Hong Kong’s Mandatory Provident Fund assets grew 163% over the last ten years to a fresh record HK$1.55 trillion (US$198.7 billion) in 2025.
Equity and mixed-asset funds, two of the six types of funds in the public retirement scheme, accounted for 80% of the assets.
The equity fund posted an average annualised net return of 5% since the MPF was established 25 years ago, while the mixed asset fund returned 4.5%.
The Mandatory Provident Fund Schemes Authority (MPFA), supervisor of the MPF industry, published the figures in a statement on its website on March 4.
Around 3.66 million MPF accounts, or one-third of the total 11.29 million, had investments in the default investment strategy at the end of last year. These investments totalled HK$168.2 billion, accounting for more than 10% of assets.
Contributions of MPF members who don’t provide investment instructions are automatically channelled into two constituent funds of the default strategy, which kicked off in 2017.

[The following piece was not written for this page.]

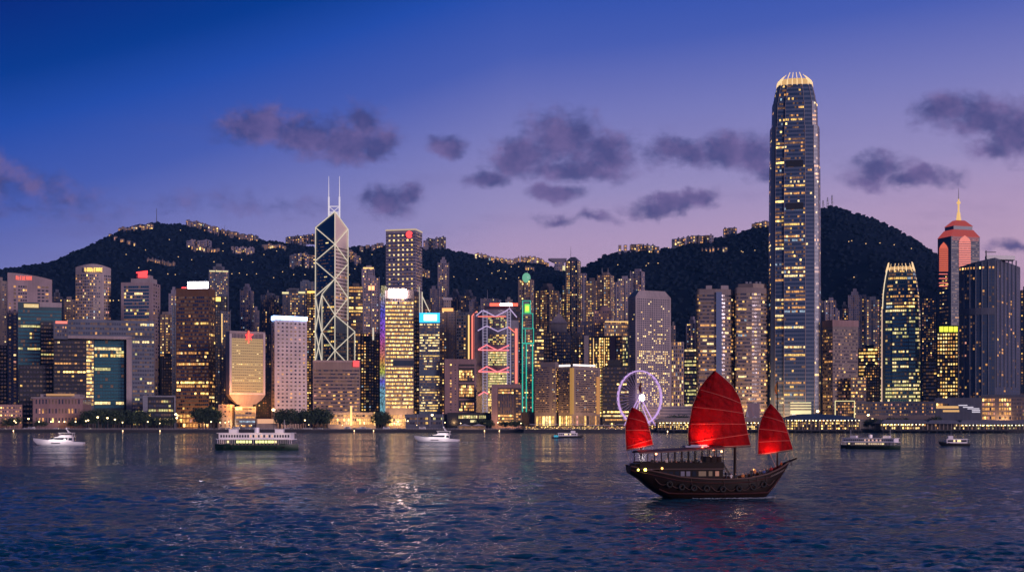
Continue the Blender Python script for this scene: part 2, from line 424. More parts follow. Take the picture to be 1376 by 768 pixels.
M = {}
M['steel'] = principled('painted_steel', (0.35, 0.34, 0.36), 0.5)
M['darksteel'] = principled('dark_steel', (0.06, 0.06, 0.07), 0.5)
M['white_led'] = glow('white_led_sign', (0.92, 0.86, 1.0), 16.0, True)
M['pinkwhite_led'] = glow('pink_white_led_sign', (1.0, 0.76, 0.72), 40.0, True)
M['blue_led'] = glow('blue_led', (0.30, 0.52, 1.0), 9.0, True)
M['cyan_led'] = glow('cyan_led', (0.02, 0.42, 0.9), 2.0, True)
M['cyan_w'] = glow('pale_cyan_led', (0.45, 0.85, 1.0), 5.0, True)
M['red_led'] = glow('red_led', (1.0, 0.05, 0.05), 2.2, True)
M['redor_led'] = glow('red_orange_led', (1.0, 0.13, 0.07), 1.7, True)
M['coral_led'] = glow('coral_led', (1.0, 0.22, 0.16), 1.2)
M['pinkred_led'] = glow('pink_red_led', (1.0, 0.2, 0.22), 1.6)
M['yellow_led'] = glow('yellow_led', (1.0, 0.62, 0.12), 2.6, True)
M['gold_led'] = glow('gold_led', (1.0, 0.60, 0.20), 1.5)
M['paleyel_led'] = glow('pale_yellow_led', (1.0, 0.85, 0.42), 1.0)
M['white_line'] = glow('white_line_light', (1.0, 0.85, 0.66), 0.75)
M['lav_line'] = glow('lavender_line_light', (0.80, 0.58, 0.98), 0.7)
M['teal_line'] = glow('teal_line_light', (0.05, 0.75, 0.55), 0.75)
M['green_led'] = glow('green_led', (0.25, 1.0, 0.12), 1.2)
M['mint_led'] = glow('mint_led', (0.35, 1.0, 0.65), 0.45)
M['wheel_line'] = glow('violet_wheel_light', (0.74, 0.44, 0.95), 0.9)
M['wheel_dim'] = glow('violet_spoke_light', (0.6, 0.35, 0.8), 0.5)
M['hub'] = glow('white_hub_light', (1.0, 0.86, 0.82), 14.0, True)
M['lamp'] = glow('street_lamp_light', (1.0, 0.70, 0.32), 7.0)
M['lampw'] = glow('street_lamp_pale_light', (1.0, 0.86, 0.55), 6.0)
M['yelgreen'] = glow('yellow_green_led', (0.85, 0.9, 0.06), 1.6)
W = {}
def wl(n, r, g_, b, rough=0.75, var=0.22):
    r, g_, b = r*.72, g_*.72, b*.70
    W[n] = wallmat('wall_'+n, (r, g_, b), rough, var)
wl('pale', .42, .35, .37); wl('pink', .40, .30, .32); wl('white', .62, .55, .58); wl('grey', .25, .26, .32); wl('bluegrey', .14, .17, .24)
wl('mauve', .31, .28, .36); wl('brown', .16, .075, .035); wl('dark', .02, .022, .03); wl('teal', .015, .07, .085, .3); wl('beige', .38, .30, .26)
wl('tan', .27, .215, .21); wl('stone', .33, .29, .29); wl('green', .015, .05, .05, .3); wl('navy', .03, .05, .09, .35); wl('darkbrown', .06, .045, .045)
wl('dusk', .075, .10, .15, .5); wl('rose', .36, .22, .22); wl('slate', .13, .14, .19); wl('steelblue', .10, .14, .20, .35)
# ------------------------------------------------------------------ value noise for terrain and waves
class VN:
    def __init__(s, seed): s.t = np.random.RandomState(seed).rand(256, 256)
    def __call__(s, x, y):
        xi = np.floor(x).astype(int); yi = np.floor(y).astype(int); fx = x-xi; fy = y-yi
        fx = fx*fx*(3-2*fx); fy = fy*fy*(3-2*fy); t = s.t
        a = t[xi & 255, yi & 255]; b = t[(xi+1) & 255, yi & 255]; c = t[xi & 255, (yi+1) & 255]; d = t[(xi+1) & 255, (yi+1) & 255]
        return (a*(1-fx)+b*fx)*(1-fy)+(c*(1-fx)+d*fx)*fy
def fbm(vn, x, y, o=4):
    r = 0; a = 0.5
    for k in range(o): r = r+a*vn(x+k*17.3, y-k*9.1); x = x*2.03; y = y*2.03; a *= 0.5
    return r

def grid_obj(name, Xs, Ys, Zs, mats, smooth=True, kind='structure'):
    nr, nc = Xs.shape; v = np.stack([Xs.ravel(), Ys.ravel(), Zs.ravel()], 1)
    i, j = np.meshgrid(np.arange(nr-1), np.arange(nc-1), indexing='ij'); a = (i*nc+j).ravel()
    f = np.stack([a, a+1, a+nc+1, a+nc], 1)
    me = bpy.data.meshes.new(name); me.vertices.add(len(v)); me.vertices.foreach_set('co', v.ravel())
    me.loops.add(f.size); me.loops.foreach_set('vertex_index', f.ravel())
    me.polygons.add(len(f)); me.polygons.foreach_set('loop_start', np.arange(len(f))*4); me.polygons.foreach_set('loop_total', np.full(len(f), 4))
    me.update(calc_edges=True); me.polygons.foreach_set('use_smooth', np.full(len(f), smooth)); me.materials.append(mats)
    o = bpy.data.objects.new(name, me); COL.objects.link(o); o['kind'] = kind; return o

# ------------------------------------------------------------------ water
wm = principled('harbour_water', (0.006, 0.075, 0.125), 0.07, spec=0.5); wm.node_tree.nodes['Principled BSDF'].inputs['IOR'].default_value = 1.36
gg = G(wm.node_tree); bsdf = wm.node_tree.nodes['Principled BSDF']
pos = gg.n('ShaderNodeNewGeometry').outputs['Position']
n1 = gg.noise(gg.v('MULTIPLY', pos, (0.45, 0.8, 1)), 1.0, 6, 0.6)
n2 = gg.noise(gg.v('MULTIPLY', pos, (0.07, 0.14, 1)), 1.0, 3, 0.5)
n3 = gg.noise(gg.v('MULTIPLY', pos, (1.6, 2.2, 1)), 1.0, 3, 0.6)
hh = gg.m('ADD', gg.m('ADD', gg.m('MULTIPLY', n1, 1.1), gg.m('MULTIPLY', n2, 2.2)), gg.m('MULTIPLY', n3, 0.16))
bp = gg.n('ShaderNodeBump'); bp.inputs['Strength'].default_value = 1.0; bp.inputs['Distance'].default_value = 0.5
sx_ = gg.n('ShaderNodeSeparateXYZ'); wm.node_tree.links.new(pos, sx_.inputs[0])
wm.node_tree.links.new(hh, bp.inputs['Height'])
# ripple slopes too fine for the mesh: tilt the normal directly, more where the modelled chop ends
r1 = gg.v('SUBTRACT', gg.noise(gg.v('MULTIPLY', pos, (0.8, 1.1, 1)), 1.0, 3, 0.65, True), (0.5, 0.5, 0.5))
r1 = gg.v('MULTIPLY', r1, (1.0, 1.0, 0.0))
nsum = gg.v('ADD', bp.outputs[0], gg.v('SCALE', r1, gg.maprange(sx_.outputs[1], 110, 440, 0.13, 3.2)))
wm.node_tree.links.new(gg.v('NORMALIZE', nsum), bsdf.inputs['Normal'])
# calm and ruffled lanes
lane = gg.noise(gg.v('MULTIPLY', pos, (0.006, 0.02, 1)), 1.0, 4, 0.6)
wm.node_tree.links.new(gg.maprange(lane, 0.35, 0.65, 0.06, 0.16), bsdf.inputs['Roughness'])

pyr = np.concatenate([np.linspace(1100, 790, 60), np.linspace(789.5, 581.5, 430)])
Yr = CZ*F/(pyr-HY); Yr = np.concatenate([[-300, 0, 20], Yr, [1262]])
rows = len(Yr); kx = np.linspace(-0.47, 0.47, 760)
YY = np.repeat(Yr[:, None], len(kx), 1); XX = kx[None, :]*np.maximum(YY, 60)
# wide apron to both sides so the harbour goes on
XX[:, 0] = -6000; XX[:, -1] = 6000; XX[:, 1] = -900; XX[:, -2] = 900
rng = np.random.RandomState(5); ZZ = np.zeros_like(XX)
dy = np.abs(np.gradient(YY, axis=0)); dxs = np.maximum(YY, 60)*0.94/760; sp = np.maximum(dy, dxs)
for k in range(60):
    lam = 0.8*(8.5/0.8)**rng.rand(); th = rng.normal(1.2, 0.75); kk = 2*np.pi/lam
    ph = kk*(XX*math.cos(th)+YY*math.sin(th))+rng.rand()*7
    ph = ph+1.1*np.sin(kk*0.31*(XX*math.cos(th+1.3)+YY*math.sin(th+1.3))+rng.rand()*7)
    amp = 0.0064*lam**0.76*np.clip(lam/(2.5*sp)-0.6, 0, 1)
    s = np.sin(ph); ZZ += amp*(s+0.35*np.cos(2*ph))
vn = VN(3); patch = 0.35+1.3*fbm(vn, XX/26+300, YY/19+300, 3)
ZZ *= patch; ZZ[:, :2] = -0.02; ZZ[:, -2:] = -0.02
water = grid_obj('water', XX, YY, ZZ, wm)

# ------------------------------------------------------------------ land, seawall, promenade, road
conc = wallmat('seawall_concrete', (0.035, 0.033, 0.038), 0.85, 0.35); pave = wallmat('promenade_paving', (0.20, 0.18, 0.18), 0.8, 0.2)
asph = wallmat('road_asphalt', (0.05, 0.05, 0.055), 0.85, 0.2); paint = principled('road_paint', (0.75, 0.75, 0.72), 0.6)
landm = wallmat('city_ground', (0.06, 0.058, 0.06), 0.9, 0.3)
mb = MB(); mb.box(-4000, 4000, 1275, 6000, -3, GROUND0); tag(mb.build('ground', landm), kind='structure')
mb = MB(); mb.box(-4000, 4000, 1250, 1275, -3, GROUND0-0.35)
for z, o_ in ((1.4, 0.25), (2.3, 0.4)): mb.box(-700, 700, 1250-o_, 1249.99, z, z+0.3)
tag(mb.build('seawall', conc), 'dark concrete seawall edging the harbour under the city', 'seawall')
mb = MB(); mb.box(-1200, 1200, 1250.0, 1262, GROUND0-0.346, GROUND0); tag(mb.build('path', pave), kind='structure')
mb = MB(); mb.box(-1200, 1200, 1262, 1274.9, GROUND0-0.34, GROUND0-0.14)
tag(mb.build('road', asph), kind='structure')
mb = MB()
for i in range(160): mb.box(-600+i*7.5, -597+i*7.5, 1268.4, 1268.7, GROUND0-0.139, GROUND0-0.135)
tag(mb.build('road_marking', paint), kind='structure')
# promenade balustrade, one per stretch
rail_m = principled('railing_paint', (0.42, 0.40, 0.42), 0.5)
def railing(px0, px1, label):
    x0, x1 = ray(px0, 1251), ray(px1, 1251); r = empty('railing', ((x0+x1)/2, 1251, GROUND0), label, 'railing')
    o = ((x0+x1)/2, 1251, GROUND0); mb = MB(); mb.box(x0, x1, 1250.7, 1250.8, GROUND0+1.0, GROUND0+1.12); mb.box(x0, x1, 1250.7, 1250.8, GROUND0+.45, GROUND0+.53); mb.build('rail', rail_m, r, o)
    mb = MB(); n = int((x1-x0)/2.5)
    for i in range(n+1):
        x = x0+(x1-x0)*i/n; mb.box(x-.08, x+.08, 1250.66, 1250.84, GROUND0, GROUND0+1.15)
    q = mb.build('post', rail_m, r, o); q['kind'] = 'stuff'
railing(-20, 286, 'pale promenade railing on the seawall behind the slim white yacht')
railing(290, 540, 'pale promenade railing on the seawall behind the green-hulled ferry')
railing(545, 700, 'pale promenade railing on the seawall behind the speeding white yacht')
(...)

Meanwhile, there were around 91,000 tax-deductible voluntary contribution accounts last year, 14% more than in 2024.
MPF members who make voluntary contributions on top of the percentage of their salaries that is deducted compulsorily receive tax breaks on the added contributions. Total contributions in the accounts stood at HK$14.1 billion last year.
Hong Kong introduced the tax-deductible voluntary contribution accounts in 2019.